We may never know what prompted two of the most sociopolitically concerned writers in modern television history to turn at this precise juncture to adapting Philip Roth’s 2004 novel The Plot Against America, which imagines an America that has elected a populist celebrity demagogue as president and begins to slide towards fascism. But they have, and David Simon’s and Ed Burns’s six part HBO series has reached our shores. Roth always insisted that his story about aviation hero Charles Lindbergh beating Roosevelt in the 1940 election was not a political allegory. But politics has changed.

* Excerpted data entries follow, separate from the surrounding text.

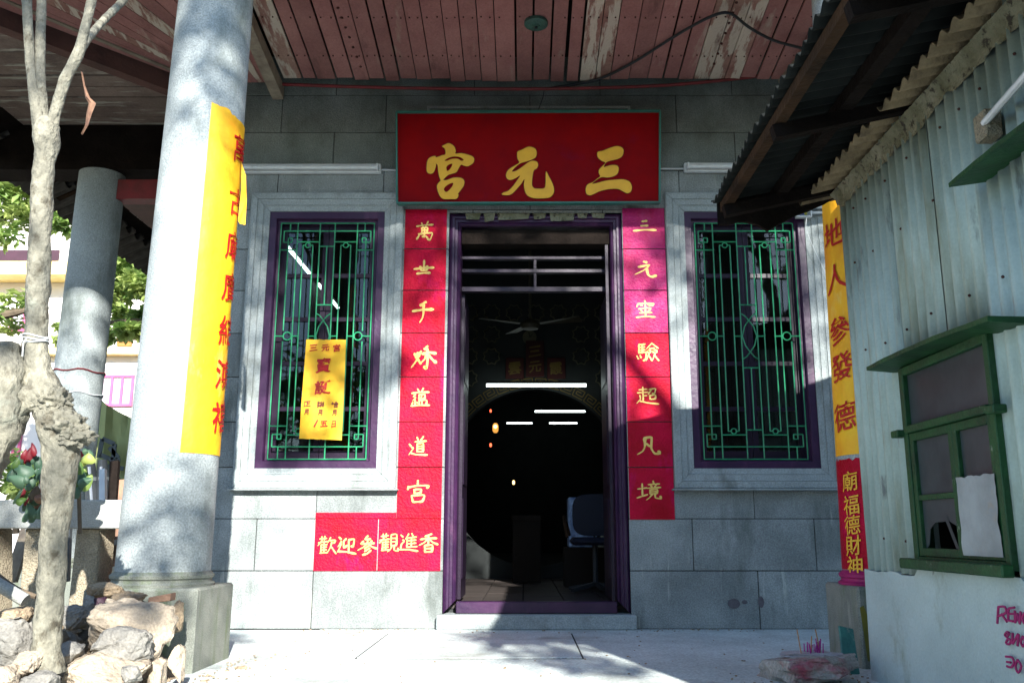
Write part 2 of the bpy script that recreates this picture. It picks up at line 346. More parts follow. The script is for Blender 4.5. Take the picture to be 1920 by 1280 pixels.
def leaves_mb(centres, n_, size, seed, flat=0.5, long=1.8):
    r = random.Random(seed); m = MB()
    for _ in range(n_):
        c, rad = r.choice(centres); 
        while True:
            p = Vector((r.uniform(-1, 1), r.uniform(-1, 1), r.uniform(-1, 1)))
            if p.length < 1: break
        p = Vector((c[0] + p.x * rad[0], c[1] + p.y * rad[1], c[2] + p.z * rad[2]))
        a = Vector((r.gauss(0, 1), r.gauss(0, 1), r.gauss(0, 1) * flat - .3)).normalized()
        b = a.cross(Vector((r.gauss(0, .4), r.gauss(0, .4), 1))).normalized()
        L_ = size * r.uniform(.6, 1.3); W = L_ / long / 2; nn = a.cross(b) * L_ * .08
        m.add([p, p + a * L_ * .45 + b * W - nn, p + a * L_ , p + a * L_ * .45 - b * W - nn, p + a * L_ * .5], [(0, 1, 4), (1, 2, 4), (2, 3, 4), (3, 0, 4)])
    return m

# ------------------------------------------------------------------ lettering
def curve_mesh(polys, extr):
    cu = bpy.data.curves.new('tmp', 'CURVE'); cu.dimensions = '2D'; cu.fill_mode = 'BOTH'; cu.extrude = extr
    for pl in polys:
        sp = cu.splines.new('POLY'); sp.points.add(len(pl) - 1)
        for i, (x, y) in enumerate(pl): sp.points[i].co = (x, y, 0, 1)
        sp.use_cyclic_u = True
    o = bpy.data.objects.new('tmp', cu); COL.objects.link(o); dg = bpy.context.evaluated_depsgraph_get()
    me = bpy.data.meshes.new_from_object(o.evaluated_get(dg), depsgraph=dg)
    vs_ = [v.co.copy() for v in me.vertices]; fs = [tuple(p.vertices) for p in me.polygons]
    bpy.data.objects.remove(o); bpy.data.curves.remove(cu); bpy.data.meshes.remove(me)
    return vs_, fs
def smooth_poly(pl, k=4):
    out = []; n_ = len(pl)
    for i in range(n_):
        p0, p1, p2, p3 = [Vector(pl[(i + j) % n_]) for j in (-1, 0, 1, 2)]
        for s_ in range(k):
            t = s_ / k; out.append(tuple(0.5 * ((2 * p1) + (p2 - p0) * t + (2 * p0 - 5 * p1 + 4 * p2 - p3) * t * t + (-p0 + 3 * p1 - 3 * p2 + p3) * t ** 3)))
    return out
GLY = {}
def glyph(ch, bold=0.022):
    if ch in GLY: return GLY[ch]
    c = bpy.data.curves.new('t', 'FONT'); c.body = ch; c.offset = bold; c.resolution_u = 3
    o = bpy.data.objects.new('t', c); COL.objects.link(o); dg = bpy.context.evaluated_depsgraph_get()
    me = bpy.data.meshes.new_from_object(o.evaluated_get(dg), depsgraph=dg)
    vs_ = [v.co.copy() for v in me.vertices]; fs = [tuple(p.vertices) for p in me.polygons]
    bpy.data.objects.remove(o); bpy.data.curves.remove(c); bpy.data.meshes.remove(me)
    xs = [v.x for v in vs_]; ys = [v.y for v in vs_]; cx = (min(xs) + max(xs)) / 2; cy = (min(ys) + max(ys)) / 2
    s_ = 1 / max(max(xs) - min(xs), max(ys) - min(ys))
    r = random.Random(ord(ch[0])); ox = r.uniform(0, 50); out = []
    for v in vs_:
        x = (v.x - cx) * s_; y = (v.y - cy) * s_
        y += 0.13 * x; dx = 0.05 * noise.noise(Vector((x * 3 + ox, y * 3, 0))); dy = 0.05 * noise.noise(Vector((x * 3, y * 3 + ox, 5)))
        out.append((x + dx, y + dy))
    GLY[ch] = (out, fs); return GLY[ch]
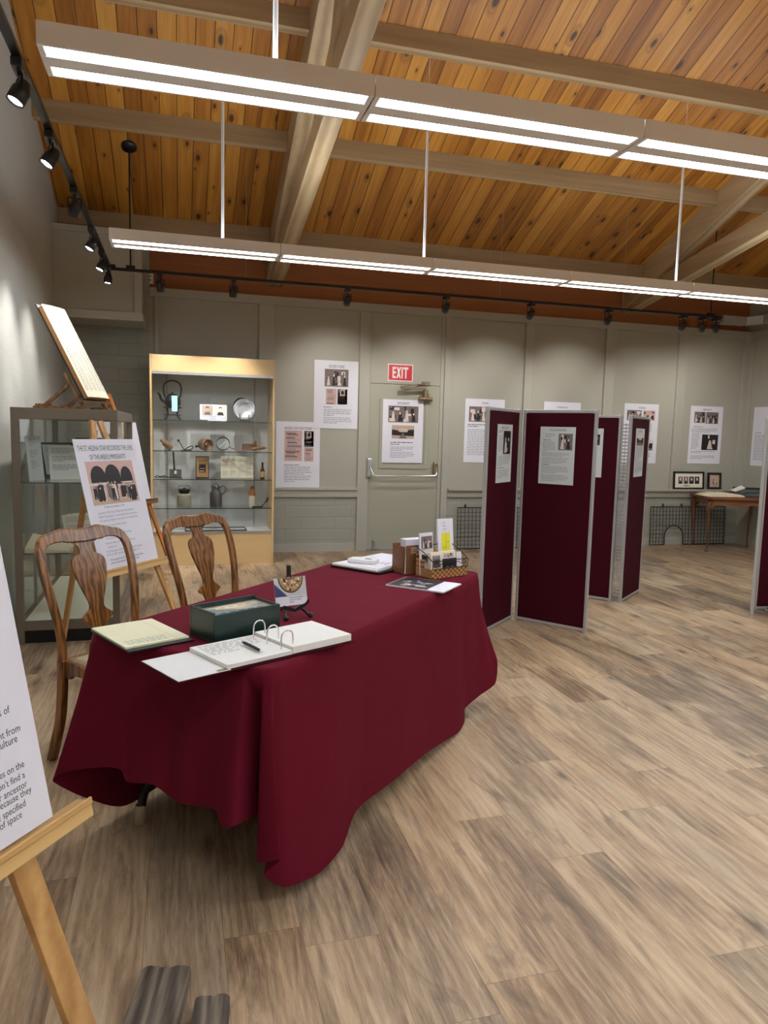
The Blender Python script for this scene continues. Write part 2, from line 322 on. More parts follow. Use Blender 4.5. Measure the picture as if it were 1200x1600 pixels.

Working on a smaller canvas than usual – a family, the Levins in New Jersey, is the point of departure rather than a police department (The Wire, Homicide: Life on the Streets), neighbourhood (The Corner, Treme) or an entire industry (The Deuce) – Simon and Burns are able to fill their latest creation with a more intimate sense of foreboding and jeopardy. There is an air of danger which, little by little, suffuses every area of the characters’ lives, through a politics that preys on people’s post-Depression insecurities and fears. Slowly, as people repeatedly point out today, it comes. And then suddenly, all at once.
The drama takes its time establishing the utter normality of the Levins, including all the imperfections and tensions along whose lines the family will begin to crack. Herman Levin (Morgan Spector, who occasionally seems as if he’s acting in a slightly less sophisticated production than everyone else, though not enough to weaken what is a great cast) is an energetic optimist. Perhaps this is because, as his wife Bess (Zoe Kazan) suggests, he has grown up in a Jewish neighbourhood, shielded from the common, casual prejudice of the outside world. Her upbringing as part of the only Jewish family in a gentile area has left her more alert than her husband to the threat posed by the charismatic Lindbergh (Ben Cole) and his ability to rouse and validate deep hostilities.
Their two sons show the effects of age and temperament in their reactions to strange times. The younger boy, Philip (Azhy Robertson), is beset by nightmares. The elder, Sandy (Caleb Malis), is awed by Lindbergh, ready to rebel against his father and eager to avail himself of the apparent opportunities offered by the new regime. For example, the special “Just Folk” scheme set up to give city boys (at a time when “city values” was code for “Jewish”) a taste of rural American life by sending them to stay in good, solid midwest homes for six-week stretches.
Their cousin Alvin (Anthony Boyle), taken in by Bess and Herman after his parents’ death, is frustrated by his uncle’s belief that – in the words of Sinclair Lewis’s earlier novel, predicated on a similar conceit to Roth’s – it can’t happen here. Alvin prefers direct action – first by beating up a couple of Lindbergh supporters outside a German-themed pub and then by enlisting in the Canadian army. He effectively poses the question of whether anything less counts as complicity – whether sitting tight and hoping for the best like Herman or, maybe, tweeting into the void and signing a couple of online petitions leaves the fascists free to set about their unlawful business, emboldening themselves and others as they go.
Bess’s spinster sister Evelyn (Winona Ryder) – recently betrayed by a lover who had promised her he was divorcing his wife – falls in love with Lionel Bengelsdorf (John Turturro), a rabbi and supporter of Lindbergh’s anti-war stance who argues that the accusations of antisemitism that accrue to the man are simply Democratic propaganda. Neither Evelyn nor the ambitious rabbi can see he is being used, as Alvin puts it, “to kosher Lindbergh”.
Over The Plot Against America’s six-hour course, Simon and Burns do their usual exceptional work in delicately fitting pieces of a larger and larger puzzle together to reveal a bigger and more complicated picture at every step. If the beginning seems a bit stagey – for parts of the first hour especially you feel a bit like you’re watching the opening act of an Arthur Miller play, which is absolutely fine if you’re at the theatre watching an Arthur Miller play, but not particularly helpful in drawing you into a television drama – it finds its feet quickly thereafter. The parallels with today’s society and politics are many and obvious, but never laboured. If they nevertheless sometimes feel overwhelming – well, that may just be on us. Because it can happen here. The non-Hermans among us would say it is.